The Record’s review, though, raises new questions about how carefully the firm screened its more than 100 subcontractors — the haulers and heavy equipment operators who are in line for tens of millions in federal disaster recovery money. And it shows the limitations of decades-old state regulations that are meant to keep criminals out of the solid waste hauling business.

Jared Moskowitz, an AshBritt spokes­man, acknowledged that the company failed to confirm that Ace Materials was a properly registered business. But he also faulted state regulators at the Department of Environmental Protection to whom AshBritt reported all its subcontractors.

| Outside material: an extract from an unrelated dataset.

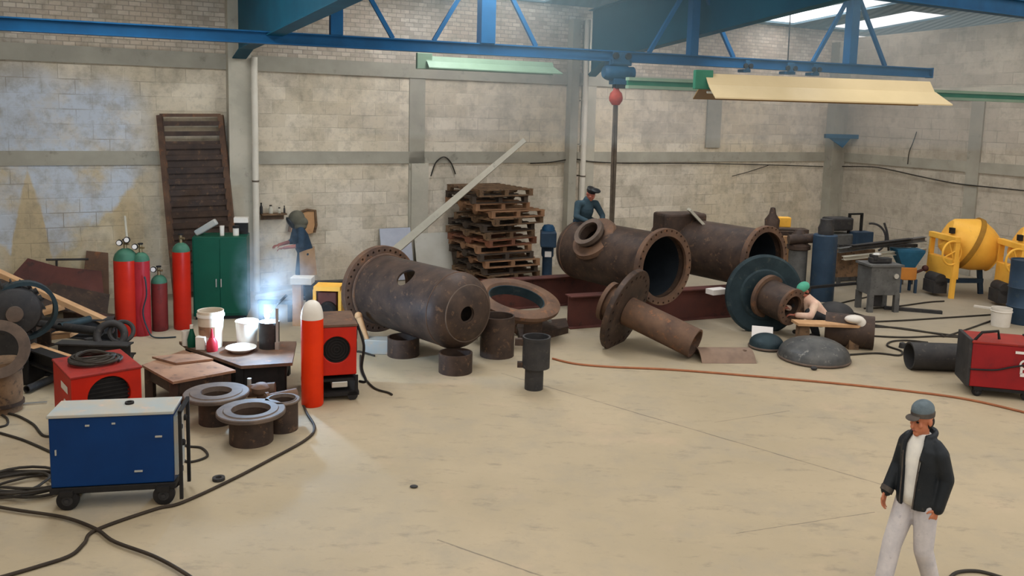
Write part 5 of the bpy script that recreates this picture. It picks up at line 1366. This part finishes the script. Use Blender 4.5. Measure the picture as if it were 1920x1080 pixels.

When politicians and incompetent hacks like DEP Commissioner Martin deregulate and privatize essential government functions, abuses like the AshBritt contract are what happens.

We have been saying this for months, and even wrote a warning letter to EPA Regional Administrator Enck and the NJ Senate Democratic leadership on November 6, 2012 (letter available upon request).

There needs to be a full investigation of not only the AshBritt contract – which is the tip of a huge iceberg of incompetence, mismanagement, reckless decisions, ignored warnings, and poor policy – but the State’s preparation, planning and response to the Sandy disaster.

Here’s a start for that:

The Deafness Before the Storm 

Leadership Matters – How DEP Buried Reports on Coastal Storm Risks

Catastrophic Failures and Catastrophic Fools 

[Update: In another “we told you so” file, in addition to the Nov. 6 EPA/Legislator oversight request letter and our own warning posts here, we note that we tried to flag the significance of this issue in a reader comment on the January 18, 2012 Star Ledger story that broke the AshBritt scandal:

Readers should know about the exemptions this firm got from environmental laws, i.e. “AshBritt is allowed to bring in subcontractors that don’t have a state license to transport waste.”

Those laws were designed to promote integrity in the solid waste industry and eliminate organized crime influence. The program is known as “A-901”.

For, Gov. Christie, a former US Attorney, to look the other way on mob influence on the NJ solid waste industry is an outrage.